■ **TASK DIRECTIONS**
Your task is to give the listing below back word for word, pictures excluded.

■ **PROVIDED DATA**
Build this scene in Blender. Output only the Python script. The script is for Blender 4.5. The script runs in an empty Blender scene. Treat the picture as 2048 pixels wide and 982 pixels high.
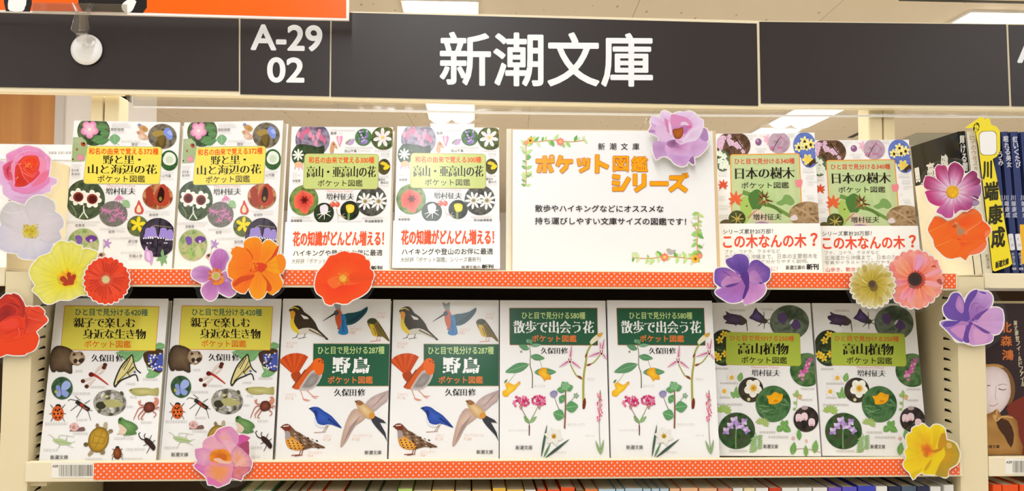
import bpy, math, random
from mathutils import Vector, Matrix

SC = bpy.context.scene
COL = SC.collection

# ------------------------------------------------------------------ camera
FPX = 1750.0
YAW, PIT, ROL = math.radians(2.81), math.radians(2.85), math.radians(0.27)
EYE = Vector((0.0, -0.828, 1.40))
FW = Vector((math.sin(YAW)*math.cos(PIT), math.cos(YAW)*math.cos(PIT), math.sin(PIT)))
RT0 = Vector((math.cos(YAW), -math.sin(YAW), 0.0))
UP0 = RT0.cross(FW)
RT = RT0*math.cos(ROL) + UP0*math.sin(ROL)
UP = -RT0*math.sin(ROL) + UP0*math.cos(ROL)
cd = bpy.data.cameras.new('camera')
cd.sensor_fit = 'HORIZONTAL'
cd.sensor_width = 36.0
cd.lens = FPX*36.0/2048.0
cd.clip_start = 0.02
cam = bpy.data.objects.new('camera', cd)
COL.objects.link(cam)
m3 = Matrix((RT, UP, -FW)).transposed()
cam.matrix_world = Matrix.Translation(EYE) @ m3.to_4x4()
SC.camera = cam

# ------------------------------------------------------------------ light and exposure
SC.view_settings.view_transform = 'Standard'
SC.view_settings.look = 'None'
SC.view_settings.gamma = 1.0
SC.view_settings.use_curve_mapping = False
SC.view_settings.exposure = 0.14
SC.cycles.use_denoising = True
SC.cycles.max_bounces = 8
SC.cycles.transparent_max_bounces = 24
SC.cycles.sample_clamp_indirect = 6.0
SC.cycles.caustics_reflective = False
SC.cycles.caustics_refractive = False
CEIL = EYE.z + 1.30
world = bpy.data.worlds.new('shop_ambient')
SC.world = world
world.use_nodes = True
bg = world.node_tree.nodes['Background']
bg.inputs[0].default_value = (0.98, 0.99, 1.0, 1)
bg.inputs[1].default_value = 0.36
def area(x, y, power, sx=0.32, sy=1.24, z=None):
    l = bpy.data.lights.new('ceiling_tube_and_fill_light', 'AREA')
    l.shape = 'RECTANGLE'; l.size = sx; l.size_y = sy
    l.energy = power; l.color = (0.955, 0.985, 1.0)
    o = bpy.data.objects.new('ceiling_tube_and_fill_light', l)
    o.location = (x, y, z or CEIL-0.06)
    COL.objects.link(o)
for ly in (-3.4, -2.0, -0.7):          # over the aisle where the photograph was taken
    for lx in (-2.85, -0.14, 2.57):
        area(lx, ly, 14.5, sx=0.11)
for ly in (1.3, 3.92, 6.63, 9.5):      # added fill over far aisles, brightening ceiling and walls; some sit at visible lamps
    for lx in (-5.5, -2.85, -0.139, 2.485, 5.2, 8.0):
        area(lx, ly, 36.0 if ly < 2 else 24.0, z=CEIL-0.05)

def at(x, y, Y):
    "the point of the plane Y that shows at this place of the photograph"
    d = FW + RT*((x-1024.0)/FPX) - UP*((y-491.0)/FPX)
    return EYE + d*((Y-EYE.y)/d.y)

# ------------------------------------------------------------------ helpers
def lin(c):
    c = c.lstrip('#')
    if len(c) == 3: c = c[0]*2+c[1]*2+c[2]*2
    out = []
    for i in (0, 2, 4):
        v = int(c[i:i+2], 16)/255.0
        out.append(v/12.92 if v <= 0.04045 else ((v+0.055)/1.055)**2.4)
    return tuple(out)
def mixc(a, b, t):
    return tuple(a[i]+(b[i]-a[i])*t for i in range(3))

def mat(name, col, rough=0.5, spec=0.5, coat=0.0, metal=0.0, emit=0.0):
    m = bpy.data.materials.new(name)
    m.use_nodes = True
    b = m.node_tree.nodes['Principled BSDF']
    b.inputs['Base Color'].default_value = (*lin(col), 1)
    b.inputs['Roughness'].default_value = rough
    b.inputs['Specular IOR Level'].default_value = spec
    b.inputs['Coat Weight'].default_value = coat
    b.inputs['Coat Roughness'].default_value = 0.12
    b.inputs['Metallic'].default_value = metal
    if emit:
        b.inputs['Emission Color'].default_value = (1, 0.98, 0.94, 1)
        b.inputs['Emission Strength'].default_value = emit
    return m
def noise_bump(m, scale, strength, dist=0.001):
    nt = m.node_tree
    tc = nt.nodes.new('ShaderNodeTexCoord'); n = nt.nodes.new('ShaderNodeTexNoise'); bp = nt.nodes.new('ShaderNodeBump')
    n.inputs['Scale'].default_value = scale
    bp.inputs['Strength'].default_value = strength; bp.inputs['Distance'].default_value = dist
    nt.links.new(tc.outputs['Object'], n.inputs['Vector'])
    nt.links.new(n.outputs['Fac'], bp.inputs['Height'])
    nt.links.new(bp.outputs['Normal'], nt.nodes['Principled BSDF'].inputs['Normal'])
    return m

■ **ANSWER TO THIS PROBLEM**
Build this scene in Blender. Output only the Python script. The script is for Blender 4.5. The script runs in an empty Blender scene. Treat the picture as 2048 pixels wide and 982 pixels high.
import bpy, math, random
from mathutils import Vector, Matrix

SC = bpy.context.scene
COL = SC.collection

# ------------------------------------------------------------------ camera
FPX = 1750.0
YAW, PIT, ROL = math.radians(2.81), math.radians(2.85), math.radians(0.27)
EYE = Vector((0.0, -0.828, 1.40))
FW = Vector((math.sin(YAW)*math.cos(PIT), math.cos(YAW)*math.cos(PIT), math.sin(PIT)))
RT0 = Vector((math.cos(YAW), -math.sin(YAW), 0.0))
UP0 = RT0.cross(FW)
RT = RT0*math.cos(ROL) + UP0*math.sin(ROL)
UP = -RT0*math.sin(ROL) + UP0*math.cos(ROL)
cd = bpy.data.cameras.new('camera')
cd.sensor_fit = 'HORIZONTAL'
cd.sensor_width = 36.0
cd.lens = FPX*36.0/2048.0
cd.clip_start = 0.02
cam = bpy.data.objects.new('camera', cd)
COL.objects.link(cam)
m3 = Matrix((RT, UP, -FW)).transposed()
cam.matrix_world = Matrix.Translation(EYE) @ m3.to_4x4()
SC.camera = cam

# ------------------------------------------------------------------ light and exposure
SC.view_settings.view_transform = 'Standard'
SC.view_settings.look = 'None'
SC.view_settings.gamma = 1.0
SC.view_settings.use_curve_mapping = False
SC.view_settings.exposure = 0.14
SC.cycles.use_denoising = True
SC.cycles.max_bounces = 8
SC.cycles.transparent_max_bounces = 24
SC.cycles.sample_clamp_indirect = 6.0
SC.cycles.caustics_reflective = False
SC.cycles.caustics_refractive = False
CEIL = EYE.z + 1.30
world = bpy.data.worlds.new('shop_ambient')
SC.world = world
world.use_nodes = True
bg = world.node_tree.nodes['Background']
bg.inputs[0].default_value = (0.98, 0.99, 1.0, 1)
bg.inputs[1].default_value = 0.36
def area(x, y, power, sx=0.32, sy=1.24, z=None):
    l = bpy.data.lights.new('ceiling_tube_and_fill_light', 'AREA')
    l.shape = 'RECTANGLE'; l.size = sx; l.size_y = sy
    l.energy = power; l.color = (0.955, 0.985, 1.0)
    o = bpy.data.objects.new('ceiling_tube_and_fill_light', l)
    o.location = (x, y, z or CEIL-0.06)
    COL.objects.link(o)
for ly in (-3.4, -2.0, -0.7):          # over the aisle where the photograph was taken
    for lx in (-2.85, -0.14, 2.57):
        area(lx, ly, 14.5, sx=0.11)
for ly in (1.3, 3.92, 6.63, 9.5):      # added fill over far aisles, brightening ceiling and walls; some sit at visible lamps
    for lx in (-5.5, -2.85, -0.139, 2.485, 5.2, 8.0):
        area(lx, ly, 36.0 if ly < 2 else 24.0, z=CEIL-0.05)

def at(x, y, Y):
    "the point of the plane Y that shows at this place of the photograph"
    d = FW + RT*((x-1024.0)/FPX) - UP*((y-491.0)/FPX)
    return EYE + d*((Y-EYE.y)/d.y)

# ------------------------------------------------------------------ helpers
def lin(c):
    c = c.lstrip('#')
    if len(c) == 3: c = c[0]*2+c[1]*2+c[2]*2
    out = []
    for i in (0, 2, 4):
        v = int(c[i:i+2], 16)/255.0
        out.append(v/12.92 if v <= 0.04045 else ((v+0.055)/1.055)**2.4)
    return tuple(out)
def mixc(a, b, t):
    return tuple(a[i]+(b[i]-a[i])*t for i in range(3))

def mat(name, col, rough=0.5, spec=0.5, coat=0.0, metal=0.0, emit=0.0):
    m = bpy.data.materials.new(name)
    m.use_nodes = True
    b = m.node_tree.nodes['Principled BSDF']
    b.inputs['Base Color'].default_value = (*lin(col), 1)
    b.inputs['Roughness'].default_value = rough
    b.inputs['Specular IOR Level'].default_value = spec
    b.inputs['Coat Weight'].default_value = coat
    b.inputs['Coat Roughness'].default_value = 0.12
    b.inputs['Metallic'].default_value = metal
    if emit:
        b.inputs['Emission Color'].default_value = (1, 0.98, 0.94, 1)
        b.inputs['Emission Strength'].default_value = emit
    return m
def noise_bump(m, scale, strength, dist=0.001):
    nt = m.node_tree
    tc = nt.nodes.new('ShaderNodeTexCoord'); n = nt.nodes.new('ShaderNodeTexNoise'); bp = nt.nodes.new('ShaderNodeBump')
    n.inputs['Scale'].default_value = scale
    bp.inputs['Strength'].default_value = strength; bp.inputs['Distance'].default_value = dist
    nt.links.new(tc.outputs['Object'], n.inputs['Vector'])
    nt.links.new(n.outputs['Fac'], bp.inputs['Height'])
    nt.links.new(bp.outputs['Normal'], nt.nodes['Principled BSDF'].inputs['Normal'])
    return m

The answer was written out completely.